Everything we see in the film - constant lethal violence, rampant mistrust, an unending sense of threat behind every action - is now and for the foreseeable future the status quo in America. This explains why the war is so basic, so hand-to-hand: it's not about forces fighting for territory or resources, it's about a country where neighbour wants nothing more than to murder their neighbour.
What gives Civil War it's power - and despite its many flaws and flat patches, it does end up a powerful film - is that it ends up gleefully reveling in the disaster it portrays, a zombie movie that says we deserve to be eaten. The state of the nation is a nightmare, the film says, where friend has turned against friend, brother against brother. And the solution is to find someone to blame.
The final act of the film involves the storming of Washington and the White House, and it's easily the high point of the film. Garland kicks things into pure action mode as we follow a military unit (and our tag-along leads) as they fight their way into the war torn city, complete with monuments coming under fire. Civil War is seemingly about the importance of a media committed to objectivity, but the film itself only comes to life when it's reveling in the fruits of bias and division.

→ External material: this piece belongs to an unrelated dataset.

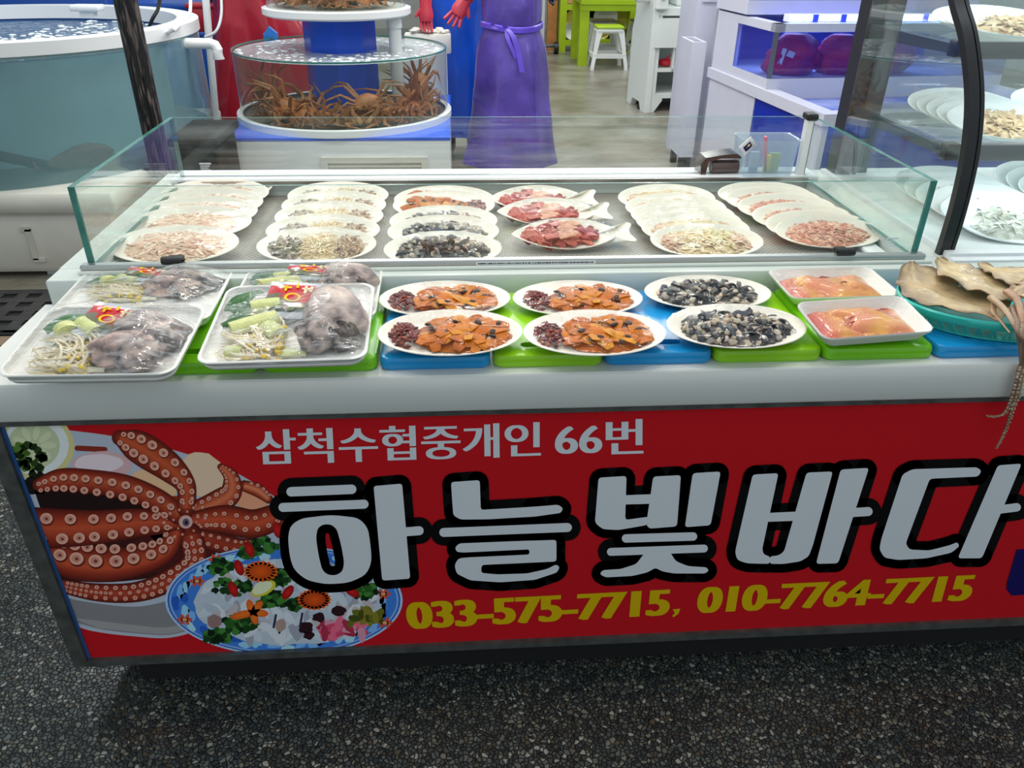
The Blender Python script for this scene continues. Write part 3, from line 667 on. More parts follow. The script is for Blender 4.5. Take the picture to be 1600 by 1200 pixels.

Going by the current state of US political discourse no doubt there's a large audience out there right now keen to see either their current or the previous head of state gunned down like a dog. The President here is kept so vague he could be from either party or neither; he's politically a blank slate, simply "The President".
Civil War says the desire for this kind of thing is a poison that will tear the country apart, and then it serves that poison right on up.